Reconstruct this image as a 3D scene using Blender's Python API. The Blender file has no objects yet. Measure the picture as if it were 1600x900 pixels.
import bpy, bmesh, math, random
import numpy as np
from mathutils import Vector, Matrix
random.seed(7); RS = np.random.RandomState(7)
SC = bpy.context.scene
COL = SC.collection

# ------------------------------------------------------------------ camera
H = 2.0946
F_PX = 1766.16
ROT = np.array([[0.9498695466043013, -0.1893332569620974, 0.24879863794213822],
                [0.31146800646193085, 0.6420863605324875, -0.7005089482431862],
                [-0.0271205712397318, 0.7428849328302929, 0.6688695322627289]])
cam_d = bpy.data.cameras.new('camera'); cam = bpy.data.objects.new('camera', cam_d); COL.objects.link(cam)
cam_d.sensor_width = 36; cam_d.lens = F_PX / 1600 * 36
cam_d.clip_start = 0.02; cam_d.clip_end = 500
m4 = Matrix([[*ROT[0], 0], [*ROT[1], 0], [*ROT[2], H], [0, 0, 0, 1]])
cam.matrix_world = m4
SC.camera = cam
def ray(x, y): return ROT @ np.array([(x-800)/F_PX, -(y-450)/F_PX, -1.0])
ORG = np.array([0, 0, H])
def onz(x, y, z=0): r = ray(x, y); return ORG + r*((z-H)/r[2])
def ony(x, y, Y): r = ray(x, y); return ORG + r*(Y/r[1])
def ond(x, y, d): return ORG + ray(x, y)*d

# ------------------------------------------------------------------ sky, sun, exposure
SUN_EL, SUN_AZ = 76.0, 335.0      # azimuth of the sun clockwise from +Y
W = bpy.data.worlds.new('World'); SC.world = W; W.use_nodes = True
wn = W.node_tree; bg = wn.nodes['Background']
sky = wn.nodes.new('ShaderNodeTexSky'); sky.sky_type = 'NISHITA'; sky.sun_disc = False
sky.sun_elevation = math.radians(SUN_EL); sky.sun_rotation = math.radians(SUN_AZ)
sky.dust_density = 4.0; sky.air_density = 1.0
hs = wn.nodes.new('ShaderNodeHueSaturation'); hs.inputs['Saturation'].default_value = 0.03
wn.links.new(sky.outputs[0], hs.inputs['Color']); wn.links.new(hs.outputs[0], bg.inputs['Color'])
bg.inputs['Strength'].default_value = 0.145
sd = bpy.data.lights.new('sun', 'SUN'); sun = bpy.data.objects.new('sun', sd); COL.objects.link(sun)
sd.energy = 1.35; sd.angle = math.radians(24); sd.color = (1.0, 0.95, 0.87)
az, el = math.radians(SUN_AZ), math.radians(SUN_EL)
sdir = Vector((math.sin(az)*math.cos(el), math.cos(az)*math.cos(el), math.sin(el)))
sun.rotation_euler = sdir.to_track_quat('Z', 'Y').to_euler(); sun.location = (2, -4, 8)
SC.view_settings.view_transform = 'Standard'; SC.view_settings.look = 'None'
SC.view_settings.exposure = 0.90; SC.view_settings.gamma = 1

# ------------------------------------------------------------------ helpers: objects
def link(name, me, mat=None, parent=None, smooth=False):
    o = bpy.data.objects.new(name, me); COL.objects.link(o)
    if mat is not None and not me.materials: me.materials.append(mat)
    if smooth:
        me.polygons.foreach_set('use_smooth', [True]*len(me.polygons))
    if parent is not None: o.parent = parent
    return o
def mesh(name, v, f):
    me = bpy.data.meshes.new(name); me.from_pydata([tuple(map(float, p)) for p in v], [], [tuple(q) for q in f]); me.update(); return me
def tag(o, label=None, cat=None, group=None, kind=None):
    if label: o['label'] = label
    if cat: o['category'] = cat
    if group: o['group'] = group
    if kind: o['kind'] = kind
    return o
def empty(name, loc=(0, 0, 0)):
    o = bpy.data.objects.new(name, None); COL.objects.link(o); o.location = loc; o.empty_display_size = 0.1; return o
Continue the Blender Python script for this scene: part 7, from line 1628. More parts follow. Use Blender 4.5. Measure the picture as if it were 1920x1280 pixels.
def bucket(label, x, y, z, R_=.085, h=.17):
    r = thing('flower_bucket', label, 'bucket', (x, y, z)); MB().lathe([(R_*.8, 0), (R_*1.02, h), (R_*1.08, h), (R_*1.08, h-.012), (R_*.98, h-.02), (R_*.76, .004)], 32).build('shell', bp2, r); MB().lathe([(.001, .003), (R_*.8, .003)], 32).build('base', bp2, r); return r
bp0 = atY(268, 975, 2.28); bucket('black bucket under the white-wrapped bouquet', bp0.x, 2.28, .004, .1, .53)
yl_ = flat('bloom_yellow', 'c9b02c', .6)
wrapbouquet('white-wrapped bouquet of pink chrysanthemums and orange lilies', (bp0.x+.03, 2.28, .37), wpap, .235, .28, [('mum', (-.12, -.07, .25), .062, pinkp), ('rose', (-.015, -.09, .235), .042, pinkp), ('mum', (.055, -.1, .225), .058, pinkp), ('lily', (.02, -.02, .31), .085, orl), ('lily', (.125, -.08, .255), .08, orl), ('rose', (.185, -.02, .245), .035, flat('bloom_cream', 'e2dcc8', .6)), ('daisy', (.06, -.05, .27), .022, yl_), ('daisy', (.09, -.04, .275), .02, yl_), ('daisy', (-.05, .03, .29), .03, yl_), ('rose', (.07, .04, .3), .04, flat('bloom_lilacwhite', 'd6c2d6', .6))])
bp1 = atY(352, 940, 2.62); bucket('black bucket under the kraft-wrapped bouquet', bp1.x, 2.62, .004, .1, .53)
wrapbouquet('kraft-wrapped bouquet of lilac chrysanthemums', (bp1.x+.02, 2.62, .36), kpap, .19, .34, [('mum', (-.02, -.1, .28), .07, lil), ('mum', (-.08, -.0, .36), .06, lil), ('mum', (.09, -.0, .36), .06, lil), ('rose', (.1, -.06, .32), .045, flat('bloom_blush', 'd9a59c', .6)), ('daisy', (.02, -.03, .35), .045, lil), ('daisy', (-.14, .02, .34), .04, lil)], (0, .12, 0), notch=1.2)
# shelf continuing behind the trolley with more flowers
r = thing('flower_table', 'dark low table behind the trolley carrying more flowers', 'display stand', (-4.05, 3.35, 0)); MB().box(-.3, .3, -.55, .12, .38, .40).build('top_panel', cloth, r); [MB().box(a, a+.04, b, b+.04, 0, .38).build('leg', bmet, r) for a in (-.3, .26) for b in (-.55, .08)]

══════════

**What to work on**
Show the data once more, exactly as it was written.

**Answer to this exercise**
Reconstruct this image as a 3D scene using Blender's Python API. The Blender file has no objects yet. Measure the picture as if it were 1600x900 pixels.
import bpy, bmesh, math, random
import numpy as np
from mathutils import Vector, Matrix
random.seed(7); RS = np.random.RandomState(7)
SC = bpy.context.scene
COL = SC.collection

# ------------------------------------------------------------------ camera
H = 2.0946
F_PX = 1766.16
ROT = np.array([[0.9498695466043013, -0.1893332569620974, 0.24879863794213822],
                [0.31146800646193085, 0.6420863605324875, -0.7005089482431862],
                [-0.0271205712397318, 0.7428849328302929, 0.6688695322627289]])
cam_d = bpy.data.cameras.new('camera'); cam = bpy.data.objects.new('camera', cam_d); COL.objects.link(cam)
cam_d.sensor_width = 36; cam_d.lens = F_PX / 1600 * 36
cam_d.clip_start = 0.02; cam_d.clip_end = 500
m4 = Matrix([[*ROT[0], 0], [*ROT[1], 0], [*ROT[2], H], [0, 0, 0, 1]])
cam.matrix_world = m4
SC.camera = cam
def ray(x, y): return ROT @ np.array([(x-800)/F_PX, -(y-450)/F_PX, -1.0])
ORG = np.array([0, 0, H])
def onz(x, y, z=0): r = ray(x, y); return ORG + r*((z-H)/r[2])
def ony(x, y, Y): r = ray(x, y); return ORG + r*(Y/r[1])
def ond(x, y, d): return ORG + ray(x, y)*d

# ------------------------------------------------------------------ sky, sun, exposure
SUN_EL, SUN_AZ = 76.0, 335.0      # azimuth of the sun clockwise from +Y
W = bpy.data.worlds.new('World'); SC.world = W; W.use_nodes = True
wn = W.node_tree; bg = wn.nodes['Background']
sky = wn.nodes.new('ShaderNodeTexSky'); sky.sky_type = 'NISHITA'; sky.sun_disc = False
sky.sun_elevation = math.radians(SUN_EL); sky.sun_rotation = math.radians(SUN_AZ)
sky.dust_density = 4.0; sky.air_density = 1.0
hs = wn.nodes.new('ShaderNodeHueSaturation'); hs.inputs['Saturation'].default_value = 0.03
wn.links.new(sky.outputs[0], hs.inputs['Color']); wn.links.new(hs.outputs[0], bg.inputs['Color'])
bg.inputs['Strength'].default_value = 0.145
sd = bpy.data.lights.new('sun', 'SUN'); sun = bpy.data.objects.new('sun', sd); COL.objects.link(sun)
sd.energy = 1.35; sd.angle = math.radians(24); sd.color = (1.0, 0.95, 0.87)
az, el = math.radians(SUN_AZ), math.radians(SUN_EL)
sdir = Vector((math.sin(az)*math.cos(el), math.cos(az)*math.cos(el), math.sin(el)))
sun.rotation_euler = sdir.to_track_quat('Z', 'Y').to_euler(); sun.location = (2, -4, 8)
SC.view_settings.view_transform = 'Standard'; SC.view_settings.look = 'None'
SC.view_settings.exposure = 0.90; SC.view_settings.gamma = 1

# ------------------------------------------------------------------ helpers: objects
def link(name, me, mat=None, parent=None, smooth=False):
    o = bpy.data.objects.new(name, me); COL.objects.link(o)
    if mat is not None and not me.materials: me.materials.append(mat)
    if smooth:
        me.polygons.foreach_set('use_smooth', [True]*len(me.polygons))
    if parent is not None: o.parent = parent
    return o
def mesh(name, v, f):
    me = bpy.data.meshes.new(name); me.from_pydata([tuple(map(float, p)) for p in v], [], [tuple(q) for q in f]); me.update(); return me
def tag(o, label=None, cat=None, group=None, kind=None):
    if label: o['label'] = label
    if cat: o['category'] = cat
    if group: o['group'] = group
    if kind: o['kind'] = kind
    return o
def empty(name, loc=(0, 0, 0)):
    o = bpy.data.objects.new(name, None); COL.objects.link(o); o.location = loc; o.empty_display_size = 0.1; return o
Continue the Blender Python script for this scene: part 7, from line 1628. More parts follow. Use Blender 4.5. Measure the picture as if it were 1920x1280 pixels.
def bucket(label, x, y, z, R_=.085, h=.17):
    r = thing('flower_bucket', label, 'bucket', (x, y, z)); MB().lathe([(R_*.8, 0), (R_*1.02, h), (R_*1.08, h), (R_*1.08, h-.012), (R_*.98, h-.02), (R_*.76, .004)], 32).build('shell', bp2, r); MB().lathe([(.001, .003), (R_*.8, .003)], 32).build('base', bp2, r); return r
bp0 = atY(268, 975, 2.28); bucket('black bucket under the white-wrapped bouquet', bp0.x, 2.28, .004, .1, .53)
yl_ = flat('bloom_yellow', 'c9b02c', .6)
wrapbouquet('white-wrapped bouquet of pink chrysanthemums and orange lilies', (bp0.x+.03, 2.28, .37), wpap, .235, .28, [('mum', (-.12, -.07, .25), .062, pinkp), ('rose', (-.015, -.09, .235), .042, pinkp), ('mum', (.055, -.1, .225), .058, pinkp), ('lily', (.02, -.02, .31), .085, orl), ('lily', (.125, -.08, .255), .08, orl), ('rose', (.185, -.02, .245), .035, flat('bloom_cream', 'e2dcc8', .6)), ('daisy', (.06, -.05, .27), .022, yl_), ('daisy', (.09, -.04, .275), .02, yl_), ('daisy', (-.05, .03, .29), .03, yl_), ('rose', (.07, .04, .3), .04, flat('bloom_lilacwhite', 'd6c2d6', .6))])
bp1 = atY(352, 940, 2.62); bucket('black bucket under the kraft-wrapped bouquet', bp1.x, 2.62, .004, .1, .53)
wrapbouquet('kraft-wrapped bouquet of lilac chrysanthemums', (bp1.x+.02, 2.62, .36), kpap, .19, .34, [('mum', (-.02, -.1, .28), .07, lil), ('mum', (-.08, -.0, .36), .06, lil), ('mum', (.09, -.0, .36), .06, lil), ('rose', (.1, -.06, .32), .045, flat('bloom_blush', 'd9a59c', .6)), ('daisy', (.02, -.03, .35), .045, lil), ('daisy', (-.14, .02, .34), .04, lil)], (0, .12, 0), notch=1.2)
# shelf continuing behind the trolley with more flowers
r = thing('flower_table', 'dark low table behind the trolley carrying more flowers', 'display stand', (-4.05, 3.35, 0)); MB().box(-.3, .3, -.55, .12, .38, .40).build('top_panel', cloth, r); [MB().box(a, a+.04, b, b+.04, 0, .38).build('leg', bmet, r) for a in (-.3, .26) for b in (-.55, .08)]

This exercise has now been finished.